Molecular model and its evolution during secondary regeneration of asphalt based on molecular dynamics

With the use of recycled asphalt pavement, numerous recycled pavements will suffer from damages which needs to be regenerated for the second time (i.e. secondary regeneration). The mechanism and impact of secondary regeneration may diverge from those observed during primary regeneration. To study the aging and regeneration mechanism of secondary regenerated asphalt, the molecule models of regenerant and asphalts under different aging states were established through the molecular dynamics (MD). The double-layer diffusion models were constructed to examine the fusion behavior of new and aged asphalts. Based on this, the dynamic viscosity, rotational viscosity, bulk modulus, and shear modulus of secondary regenerated asphalt were predicted.
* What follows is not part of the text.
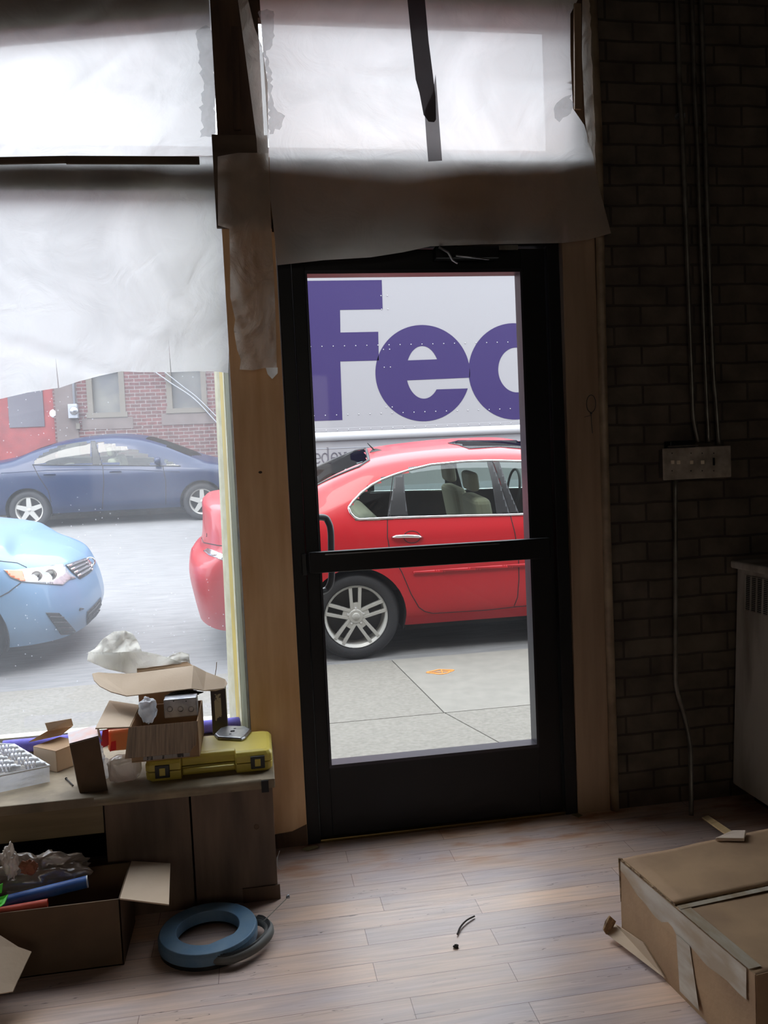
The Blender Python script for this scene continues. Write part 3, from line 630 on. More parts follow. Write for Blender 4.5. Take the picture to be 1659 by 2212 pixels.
# flat lid carton with ears standing behind
lid = thing('mailer_carton', P(345, 1480, Y=-.05), 'pale cardboard mailer with two rounded ears lying open above the brown carton', 'carton')
lidm = 'cardboard_light'
A = lambda x, y, Y: P(x, y, Y=Y)
flap('lid_panel', [A(279, 1456, -.03), A(418, 1438, -.03), A(414, 1488, -.17), A(274, 1504, -.17)], lidm, lid, th=.003)
ear = [(279, 1456, -.03), (238, 1455, -.02), (212, 1453, -.03), (199, 1456, -.05), (203, 1470, -.09), (216, 1483, -.125), (240, 1495, -.155), (274, 1504, -.17)]
flap('left_ear', [A(*p) for p in ear], lidm, lid, th=.003)
ear = [(418, 1438, -.03), (445, 1452, -.03), (470, 1463, -.04), (486, 1468, -.06), (491, 1477, -.09), (484, 1487, -.12), (466, 1492, -.14), (440, 1492, -.16), (414, 1488, -.17)]
flap('right_ear', [A(*p) for p in ear], lidm, lid, th=.003)
flap('back_panel', [A(296, 1452, .0), A(296, 1444, .03), A(360, 1435, .03), A(404, 1430, .03), A(416, 1438, .0)], 'cardboard', lid, th=.003)
flap('rear_wall', [A(296, 1451, .0), A(415, 1440, .0), (A(415, 1440, .0).x, .0, ZC), (A(296, 1451, 0).x, .0, ZC)], 'cardboard', lid, th=.003)
# white wrapping paper spilling behind
wp = thing('wrapping_paper', P(300, 1430, Y=.03), 'crumpled white wrapping paper rising behind the open cartons', 'paper')
def crum(Y0, amp, fr):
    def f(x, y):
        v = P(x, y, Y=Y0); n_ = abs(noise.noise(Vector((x*fr, y*fr, 1.3))))*amp*2+noise.noise(Vector((x*fr*2.7, y*fr*2.7, 5)))*amp*.5
        return P(x, y, Y=Y0+n_)
    return f
poly = [(190, 1410), (205, 1401), (222, 1380), (246, 1364), (270, 1362), (286, 1368), (296, 1382), (306, 1406), (300, 1440), (250, 1442), (195, 1428)]
sheet('paper_crumple', poly, 'white_paper', crum(.05, .03, .035), 5, wp)
poly = [(188, 1427), (191, 1408), (240, 1410), (304, 1406), (340, 1413), (376, 1425), (402, 1437), (400, 1450), (296, 1460), (230, 1445)]
sheet('paper_fold', poly, 'white_paper', crum(.02, .008, .02), 7, wp)
poly = [(360, 1420), (376, 1412), (391, 1408), (408, 1413), (410, 1430), (414, 1440), (396, 1440), (376, 1430)]
sheet('paper_corner', poly, 'white_paper', crum(.035, .02, .05), 5, wp)
# printed carton behind at right
pc = thing('printed_carton', P(472, 1560, Y=.02), 'narrow dark carton printed with a picture behind the open carton', 'carton')
a, b = P(454, 1490, Y=.0), P(491, 1566, Y=.0)
MB().box((a.x, .0, BT+.001), (b.x, .06, a.z)).build('carton_body', mat('dark_printed', srgb(60, 48, 52), .4), pc, bevel=.002)
a2, b2 = P(462, 1500, Y=-.001), P(480, 1560, Y=-.001); MB().box((a2.x, -.0012, b2.z), (b2.x, .0, a2.z)).build('picture_panel', 'print', pc)
tag(MB().tube([P(464, 1462, Y=-.02), P(467, 1445, Y=-.02), P(468, 1430, Y=-.02)], .0012, 6).build('wood_splinter', 'wood_strip', origin=tuple(P(464, 1462, Y=-.02))), 'thin wooden splinter standing up behind the right ear of the mailer', 'splinter')
# violet foam roll along the window
fr_ = thing('foam_roll', (-1.1, .155, BT+.024), 'long violet foam roll lying along the window sill', 'foam roll')
pts = [(-1.555+.02*i*0, .15, BT+.025) for i in range(1)]
MB().tube(cat([(-1.512, .135, BT+.026), (-1.35, .14, BT+.0245), (-1.1, .15, BT+.0245), (-.85, .16, BT+.0245), (-.695, .168, BT+.0245)], 6), .0235, 18).build('roll', 'foam', fr_, smooth=True)
# ---- small kraft box with open lid
kb, kp = open_carton('kraft_box', (-1.368, -.035, BT+.001), math.radians(-40), 0, .115, .105, .070, 'cardboard_light', 'small kraft box with its lid propped open on the bench', 'box', th=.002)
MB().add([kp(0, 0, 1), kp(1, 0, 1), kp(1, 1, 1), kp(0, 1, 1)], [(0, 1, 2, 3)]).build('top_panel', 'cardboard', kb, solid=.002)
flap('lid', [P(62, 1603, Y=.0), P(132, 1588, Y=.09), P(157, 1568, Y=.04), P(105, 1578, Y=-.02)], 'cardboard', kb, th=.002)
flap('lid_tab', [P(97, 1562, Y=-.01), P(154, 1552, Y=.03), P(158, 1567, Y=.035), P(103, 1579, Y=-.015)], 'cardboard_light', kb, th=.002)
# ---- tall dark carton leaning left
dt = thing('tall_carton', (-1.12, -.26, BT), 'tall dark brown carton leaning left on the bench edge', 'carton')
bl = P(172, 1713, Z=BT+.001); br = P(233, 1707, Z=BT+.001)
tl_, tr = P(150, 1609, Y=-.315), P(213, 1592, Y=-.305)
dep = Vector((-.022, .075, .0)); dtop = Vector((-.018, .066, .018))
MB().add([bl, br, tr, tl_, bl+dep, br+dep, tr+dtop, tl_+dtop], [(0, 3, 2, 1), (4, 5, 6, 7), (0, 1, 5, 4), (1, 2, 6, 5), (2, 3, 7, 6), (3, 0, 4, 7)]).build('carton_body', 'cardboard_dark', dt, bevel=.001)
n_up = Vector((0, 0, .002))
flap('printed_window', [tl_+dtop*.05+n_up, tr+dtop*.05+n_up, tr+dtop*.95+n_up, tl_+dtop*.95+n_up], 'printbird', dt, th=.001)
flap('open_tab', [tr+dtop*.1, tr+dtop*.9, P(213, 1572, Y=-.2), P(221, 1602, Y=-.24)], 'cardboard_light', dt, th=.001)
# ---- red printed bag, orange carton and frosted bag
rb = P(228, 1640, Y=-.12)
bag = tag(blob('printed_bag', (rb.x-.016, -.195, BT+.066), (.028, .030, .052), 'clearbag', 11, .35, origin=(rb.x, -.12, BT)), 'clear plastic bag with red print between the dark carton and the open carton', 'bag')
for i, (x, y, w_, h_) in enumerate(((226, 1596, 9, 22), (252, 1567, 22, 10), (244, 1612, 7, 12))):
    flap('red_print', [P(x-w_, y+h_, Y=-.165), P(x+w_, y+h_*.6, Y=-.165), P(x+w_*.9, y-h_, Y=-.155), P(x-w_*.5, y-h_*.8, Y=-.155)], 'redprint', bag, th=.001)
oc = P(255, 1600, Y=-.14)
oc_t = tag(MB().box((P(231, 1600, Y=-.15).x, -.15, BT+.065), (P(282, 1600, Y=-.15).x, -.10, P(250, 1578, Y=-.15).z)).build('orange_tub', 'orangeprint', origin=(oc.x, -.12, BT+.06), bevel=.01, seg=3), 'small frosted orange tub behind the hanging carton flap', 'tub')
fb = P(268, 1662, Y=-.24)
tag(blob('frosted_bag', (P(270, 1652, Y=-.24).x, -.245, BT+.042), (.050, .030, .041), 'plasticbag', 21, .10, sq=.55, origin=(fb.x, -.24, BT)), 'brownish cloudy plastic bag slumped under the carton flap', 'bag')
jar = P(222, 1660, Y=-.2)
tag(MB().lathe([(.0001, 0), (.02, 0), (.023, .01), (.023, .04), (.015, .052), (.015, .06), (.0001, .062)], (jar.x-.004, -.2, BT+.001), (.15, 0, 1), 20).build('glass_jar', 'clearbag', smooth=True, origin=(jar.x, -.2, BT)), 'small clear jar beside the tall dark carton', 'jar')
# ---- tray of spiral bulbs
tray = thing('bulb_pack', (-1.45, -.15, BT), 'clear clamshell pack of white spiral bulbs at the left end of the bench', 'bulb pack')
TZ = BT+.055
tp = [P(-60, 1604, Z=TZ), P(30, 1608, Z=TZ), P(107, 1654, Z=TZ), P(0, 1676, Z=TZ), P(-60, 1690, Z=TZ)]
bp_ = [Vector((v.x*.98-.028, v.y+.0, BT+.004)) for v in tp]
tb = MB(); tb.add(bp_+tp, [list(range(5))]+[(i, (i+1) % 5, 5+(i+1) % 5, 5+i) for i in range(5)]); tb.build('clear_tray', 'clearbag', tray)
for i in range(5):
    a, b = tp[i], tp[(i+1) % 5]
    if i in (1, 2, 3, 0): MB().tube([a, b], .003, 6).build('tray_rim', 'white', tray)
for r_ in range(5):
    for c_ in range(3):
        ox, oy = tp[1].x+.03, tp[1].y-.012
        dirv = (tp[2]-tp[1]); back = Vector((-1, -.08, 0))
        ctr = tp[1]+dirv*((r_+.6)/5.2)+back*(.040+.074*c_)+Vector((0, 0, -.002))
        bt = thing('spiral_bulb', ctr, 'white spiral bulb, %s row of the clear pack, %s column' % (('farthest', 'second farthest', 'middle', 'second nearest', 'nearest')[r_], ('right', 'middle', 'left')[c_]), 'bulb', 'white spiral bulbs in the clear pack')
        path = []
        for k_ in range(40):
            a = k_/40*2*math.pi*3; path.append(ctr+Vector((-.020+.034*k_/40, .0098*math.cos(a), .0098*math.sin(a))))
        MB().tube(path, .0040, 8).build('spiral_tube', 'bulb', bt, smooth=True)
        MB().lathe([(.0001, 0), (.0115, 0), (.0115, .014), (.007, .017), (.007, .028), (.0001, .030)], ctr+Vector((.014, 0, 0)), (1, 0, 0), 12).build('bulb_base', 'white', bt, smooth=True)
card = [P(-40, 1690, Z=BT+.003), P(90, 1680, Z=BT+.003), P(62, 1702, Z=BT+.003), P(-40, 1692, Z=BT+.003)]
tag(MB().tube([P(143, 1682, Z=BT+.004), P(158, 1697, Z=BT+.004)], .0022, 8).lathe([(.0001, 0), (.004, 0), (.004, .002), (.0001, .002)], P(143, 1682, Z=BT+.004), tuple(P(143, 1682, Z=BT)-P(158, 1697, Z=BT)), 10).build('nail', 'twig', origin=tuple(P(150, 1690, Z=BT))), 'short dark screw lying on the bench beside the tall carton', 'screw')
# ---- floor carton at left with bag and tubes
fc = thing('floor_carton', (-1.3, -.5, 0), 'large open brown carton on the floor in front of the bench', 'carton')
FX0, FX1, FY0, FY1, FH = -1.9, -1.02, -.60, -.38, .186
b = MB(); t_ = .005
b.box((FX0, FY0, 0), (FX1, FY0+t_, FH)).box((FX0, FY1-t_, 0), (FX1, FY1, FH)).box((FX1-t_, FY0, 0), (FX1, FY1, FH)).box((FX0, FY0, 0), (FX0+t_, FY1, FH)).box((FX0, FY0, 0), (FX1, FY1, t_))
b.build('carton_body', 'cardboard_dark', fc, bevel=.001)
flap('side_flap', [(FX1, FY0, FH), P(365, 1955, Z=FH), P(368, 1866, Z=FH), (FX1, FY1, FH)], 'cardboard_light', fc)
flap('front_flap', [(FX0, FY0, FH), (-1.40, FY0, FH-.002), P(40, 2046, Z=.125), P(68, 2056, Z=.115), P(34, 2128, Z=.07), P(28, 2142, Z=.062), (FX0, FY0-.2, .06)], 'cardboard_light', fc)
bagp = P(90, 1890, Y=-.47)
pb2 = tag(blob('carrier_bag', (bagp.x-.03, -.435, .205), (.15, .036, .062), 'plasticbag', 31, .5, origin=(bagp.x, -.46, .2)), 'knotted brown and white carrier bag stuffed in the floor carton', 'bag')
blob('bag_knot', P(22, 1862, Y=-.50), (.022, .02, .045), 'plasticbag', 41, .5, parent=pb2)
blob('bag_label', P(62, 1873, Y=-.52), (.025, .006, .02), mat('brown_print', srgb(140, 84, 56), .6), 44, .4, parent=pb2)
def tube_thing(name, a, b, r, m, label, ri=None):
    t = thing(name, a, label, 'tube'); ax = (b-a); L = ax.length
    MB().lathe([(r*.8, 0), (r, 0), (r, L), (r*.8, L), (r*.78, L-.12), (.0001, L-.12)], a, ax, 24).build('tube', m, t, smooth=False)
    MB().lathe([(r*1.01, -.003), (r*1.01, .0), (r*.8, .0005), (r*.8, -.003)], b, ax, 24).build('tube_rim', 'white' if m == 'bluetube' else m, t)
    return t
tube_thing('blue_tube', P(-60, 1966, Y=-.55), P(190, 1904, Y=-.50), .0165, 'bluetube', 'blue cardboard tube sticking out of the floor carton')
tube_thing('orange_tube', P(-60, 1980, Y=-.583), P(103, 1951, Y=-.565), .0115, 'redtube', 'orange red tube under the blue tube in the floor carton')
gr = thing('green_wrapper', P(5, 1940, Y=-.6), 'bright green plastic piece at the left edge of the floor carton', 'plastic')
flap('plastic_piece', [P(-20, 1945, Y=-.57), P(18, 1932, Y=-.57), P(10, 1952, Y=-.59), P(-20, 1975, Y=-.59)], 'green', gr, th=.003)
flap('plastic_tab', [P(-20, 1920, Y=-.55), P(6, 1908, Y=-.55), P(4, 1928, Y=-.55), P(-20, 1935, Y=-.55)], 'green', gr, th=.003)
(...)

The findings indicate that the established molecular models have a strong correlation with real asphalt molecules. During secondary regeneration, the deepening of asphalt aging reduces the fusion velocity and efficiency between aged and new asphalts. The introduction of regenerant can enhance the diffusion velocity between the aged and new asphalts, yet it does not necessarily improve their fusion degree. During the process of secondary regeneration, the shear modulus of secondary aged asphalt can be effectively restored by adding regenerant, but the recovery of dynamic viscosity, rotational viscosity and bulk modulus presents poor trends when compared to the primary regeneration.